Review the material and extract every line in which the word "script" occurs.

--- BEGIN STORED DATA ---

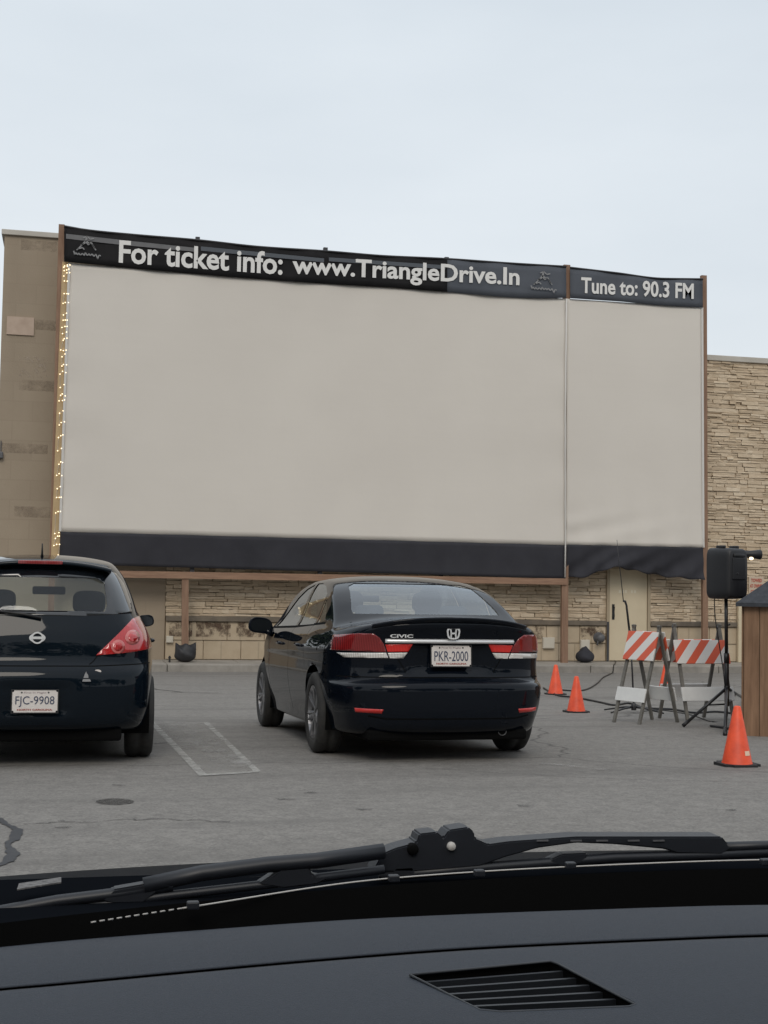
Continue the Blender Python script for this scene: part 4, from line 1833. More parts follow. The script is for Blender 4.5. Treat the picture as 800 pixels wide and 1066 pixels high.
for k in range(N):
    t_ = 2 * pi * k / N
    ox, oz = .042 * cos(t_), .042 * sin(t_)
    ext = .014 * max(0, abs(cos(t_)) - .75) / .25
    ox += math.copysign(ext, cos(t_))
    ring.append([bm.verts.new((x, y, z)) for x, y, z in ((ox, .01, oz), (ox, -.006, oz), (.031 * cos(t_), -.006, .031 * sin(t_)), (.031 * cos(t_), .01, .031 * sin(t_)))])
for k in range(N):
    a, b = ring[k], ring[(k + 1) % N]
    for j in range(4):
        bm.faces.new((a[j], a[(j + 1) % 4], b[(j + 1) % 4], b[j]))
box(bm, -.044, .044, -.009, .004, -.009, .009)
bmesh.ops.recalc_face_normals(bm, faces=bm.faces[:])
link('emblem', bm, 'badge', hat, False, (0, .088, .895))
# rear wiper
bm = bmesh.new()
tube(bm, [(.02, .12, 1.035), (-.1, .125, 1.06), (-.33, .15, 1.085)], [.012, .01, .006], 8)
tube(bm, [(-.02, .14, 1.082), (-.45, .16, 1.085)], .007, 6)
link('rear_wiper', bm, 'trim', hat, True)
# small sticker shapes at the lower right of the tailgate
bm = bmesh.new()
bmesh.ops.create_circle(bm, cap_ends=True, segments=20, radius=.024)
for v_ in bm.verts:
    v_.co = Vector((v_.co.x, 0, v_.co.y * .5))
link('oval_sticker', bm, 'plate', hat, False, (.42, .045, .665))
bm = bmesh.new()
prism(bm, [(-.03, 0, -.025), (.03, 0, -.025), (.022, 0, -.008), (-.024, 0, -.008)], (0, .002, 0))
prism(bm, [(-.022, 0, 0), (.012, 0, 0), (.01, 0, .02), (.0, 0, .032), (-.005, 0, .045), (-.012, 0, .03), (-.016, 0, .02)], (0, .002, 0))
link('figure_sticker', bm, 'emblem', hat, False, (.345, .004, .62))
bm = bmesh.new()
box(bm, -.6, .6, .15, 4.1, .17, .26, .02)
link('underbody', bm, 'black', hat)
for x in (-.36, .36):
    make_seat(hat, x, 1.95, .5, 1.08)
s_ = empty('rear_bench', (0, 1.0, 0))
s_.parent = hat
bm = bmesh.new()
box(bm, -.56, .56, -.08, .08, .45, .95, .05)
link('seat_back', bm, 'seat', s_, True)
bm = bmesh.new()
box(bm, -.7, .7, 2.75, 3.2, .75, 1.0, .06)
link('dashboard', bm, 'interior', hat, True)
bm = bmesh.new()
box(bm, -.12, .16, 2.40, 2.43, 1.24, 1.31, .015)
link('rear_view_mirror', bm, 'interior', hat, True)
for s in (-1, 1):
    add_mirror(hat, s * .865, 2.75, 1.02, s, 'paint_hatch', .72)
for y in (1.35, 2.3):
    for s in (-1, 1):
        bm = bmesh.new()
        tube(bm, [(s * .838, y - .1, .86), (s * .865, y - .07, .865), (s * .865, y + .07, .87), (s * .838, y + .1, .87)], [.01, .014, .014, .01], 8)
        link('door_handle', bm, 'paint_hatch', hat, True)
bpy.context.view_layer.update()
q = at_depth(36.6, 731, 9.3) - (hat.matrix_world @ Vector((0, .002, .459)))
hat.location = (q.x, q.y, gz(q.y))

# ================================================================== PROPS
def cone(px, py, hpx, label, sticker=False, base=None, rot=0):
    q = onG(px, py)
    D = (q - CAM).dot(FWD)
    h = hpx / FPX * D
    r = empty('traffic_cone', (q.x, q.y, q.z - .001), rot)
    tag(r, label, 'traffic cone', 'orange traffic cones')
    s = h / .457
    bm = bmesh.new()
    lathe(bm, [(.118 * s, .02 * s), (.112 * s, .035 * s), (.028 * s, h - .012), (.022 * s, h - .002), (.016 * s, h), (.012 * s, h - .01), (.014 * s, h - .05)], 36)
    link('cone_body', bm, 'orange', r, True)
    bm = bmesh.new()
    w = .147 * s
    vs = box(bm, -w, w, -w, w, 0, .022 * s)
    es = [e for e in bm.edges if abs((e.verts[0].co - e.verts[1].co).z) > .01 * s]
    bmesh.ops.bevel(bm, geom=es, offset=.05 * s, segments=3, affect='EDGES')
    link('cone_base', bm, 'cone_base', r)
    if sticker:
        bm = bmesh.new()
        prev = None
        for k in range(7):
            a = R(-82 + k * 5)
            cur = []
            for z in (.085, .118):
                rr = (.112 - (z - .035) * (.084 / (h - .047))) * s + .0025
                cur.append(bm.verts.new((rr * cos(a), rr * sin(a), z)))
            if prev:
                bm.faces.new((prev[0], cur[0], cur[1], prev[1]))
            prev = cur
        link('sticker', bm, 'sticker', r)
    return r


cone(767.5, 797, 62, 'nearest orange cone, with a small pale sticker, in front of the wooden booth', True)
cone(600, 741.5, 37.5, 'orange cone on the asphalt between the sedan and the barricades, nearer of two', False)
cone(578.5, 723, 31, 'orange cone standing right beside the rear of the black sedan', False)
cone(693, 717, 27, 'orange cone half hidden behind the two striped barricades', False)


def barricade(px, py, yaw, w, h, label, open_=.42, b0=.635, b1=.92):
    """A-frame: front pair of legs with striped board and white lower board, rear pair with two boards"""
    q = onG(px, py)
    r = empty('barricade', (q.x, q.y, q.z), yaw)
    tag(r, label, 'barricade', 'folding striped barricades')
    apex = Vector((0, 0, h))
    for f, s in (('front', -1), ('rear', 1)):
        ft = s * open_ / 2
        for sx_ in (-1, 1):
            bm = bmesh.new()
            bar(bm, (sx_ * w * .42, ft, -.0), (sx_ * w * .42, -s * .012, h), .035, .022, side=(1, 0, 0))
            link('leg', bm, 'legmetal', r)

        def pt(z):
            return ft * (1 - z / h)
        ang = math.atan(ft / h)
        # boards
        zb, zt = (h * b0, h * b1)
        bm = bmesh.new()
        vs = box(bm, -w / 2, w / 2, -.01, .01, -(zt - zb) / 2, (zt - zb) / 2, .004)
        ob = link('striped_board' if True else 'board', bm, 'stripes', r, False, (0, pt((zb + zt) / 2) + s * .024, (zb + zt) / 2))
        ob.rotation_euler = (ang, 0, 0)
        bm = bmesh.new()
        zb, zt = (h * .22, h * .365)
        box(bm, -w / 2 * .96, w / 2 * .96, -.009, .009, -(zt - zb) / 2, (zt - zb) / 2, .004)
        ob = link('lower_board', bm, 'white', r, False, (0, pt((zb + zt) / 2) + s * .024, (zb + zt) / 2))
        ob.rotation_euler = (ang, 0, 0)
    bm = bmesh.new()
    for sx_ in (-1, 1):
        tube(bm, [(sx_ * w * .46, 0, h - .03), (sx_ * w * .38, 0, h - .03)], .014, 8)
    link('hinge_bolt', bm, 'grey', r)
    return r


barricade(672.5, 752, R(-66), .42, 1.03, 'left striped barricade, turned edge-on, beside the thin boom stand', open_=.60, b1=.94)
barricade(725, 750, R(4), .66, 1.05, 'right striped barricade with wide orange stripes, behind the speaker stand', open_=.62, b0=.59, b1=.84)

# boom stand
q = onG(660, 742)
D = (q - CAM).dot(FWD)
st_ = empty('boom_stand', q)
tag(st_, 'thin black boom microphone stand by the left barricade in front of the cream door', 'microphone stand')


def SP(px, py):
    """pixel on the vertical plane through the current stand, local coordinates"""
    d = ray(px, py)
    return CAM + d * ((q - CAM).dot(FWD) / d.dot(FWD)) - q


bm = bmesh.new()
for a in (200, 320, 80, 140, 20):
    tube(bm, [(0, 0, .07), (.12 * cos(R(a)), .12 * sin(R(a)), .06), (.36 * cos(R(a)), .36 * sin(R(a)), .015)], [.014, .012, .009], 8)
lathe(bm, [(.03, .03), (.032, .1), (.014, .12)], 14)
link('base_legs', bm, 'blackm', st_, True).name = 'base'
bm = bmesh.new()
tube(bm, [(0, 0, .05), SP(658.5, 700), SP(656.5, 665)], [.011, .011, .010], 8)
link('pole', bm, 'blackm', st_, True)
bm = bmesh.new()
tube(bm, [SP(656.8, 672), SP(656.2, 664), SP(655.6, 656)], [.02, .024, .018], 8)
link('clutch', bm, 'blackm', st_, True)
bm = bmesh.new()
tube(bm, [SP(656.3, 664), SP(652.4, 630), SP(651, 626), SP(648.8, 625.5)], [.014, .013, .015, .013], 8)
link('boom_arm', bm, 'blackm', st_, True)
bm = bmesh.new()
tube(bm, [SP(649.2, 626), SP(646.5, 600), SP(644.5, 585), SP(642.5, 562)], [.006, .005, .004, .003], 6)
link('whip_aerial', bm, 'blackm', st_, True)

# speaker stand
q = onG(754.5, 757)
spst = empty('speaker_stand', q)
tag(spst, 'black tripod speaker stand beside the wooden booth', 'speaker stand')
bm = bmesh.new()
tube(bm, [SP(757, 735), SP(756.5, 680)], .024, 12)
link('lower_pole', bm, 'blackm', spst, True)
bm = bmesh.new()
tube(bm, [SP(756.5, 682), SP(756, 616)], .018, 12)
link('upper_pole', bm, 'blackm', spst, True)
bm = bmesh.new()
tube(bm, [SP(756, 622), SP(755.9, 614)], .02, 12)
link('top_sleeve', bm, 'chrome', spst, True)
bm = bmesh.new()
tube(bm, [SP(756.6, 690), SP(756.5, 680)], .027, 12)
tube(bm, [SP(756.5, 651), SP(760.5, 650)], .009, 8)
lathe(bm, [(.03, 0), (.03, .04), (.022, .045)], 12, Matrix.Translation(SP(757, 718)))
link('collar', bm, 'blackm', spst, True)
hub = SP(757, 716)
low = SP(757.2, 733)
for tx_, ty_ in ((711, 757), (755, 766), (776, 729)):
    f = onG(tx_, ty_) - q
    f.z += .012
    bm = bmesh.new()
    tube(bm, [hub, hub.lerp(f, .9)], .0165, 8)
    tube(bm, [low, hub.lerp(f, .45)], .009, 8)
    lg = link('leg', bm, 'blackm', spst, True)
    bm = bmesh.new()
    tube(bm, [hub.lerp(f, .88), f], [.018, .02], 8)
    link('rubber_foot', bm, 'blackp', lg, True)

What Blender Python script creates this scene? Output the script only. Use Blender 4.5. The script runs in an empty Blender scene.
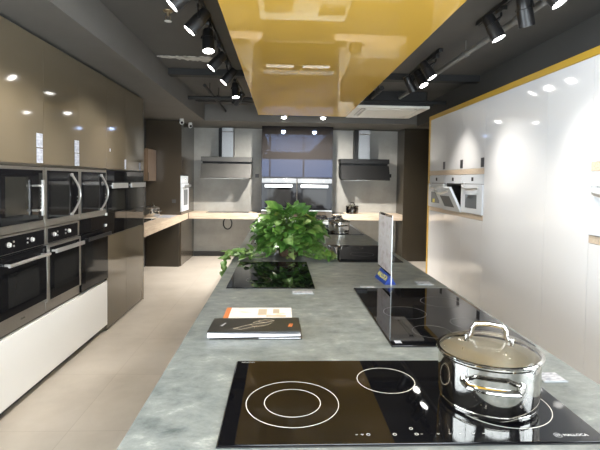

--- END STORED DATA ---

> ANSWER FOR THIS EXERCISE
Continue the Blender Python script for this scene: part 4, from line 1833. More parts follow. The script is for Blender 4.5. Treat the picture as 800 pixels wide and 1066 pixels high.
What Blender Python script creates this scene? Output the script only. Use Blender 4.5. The script runs in an empty Blender scene.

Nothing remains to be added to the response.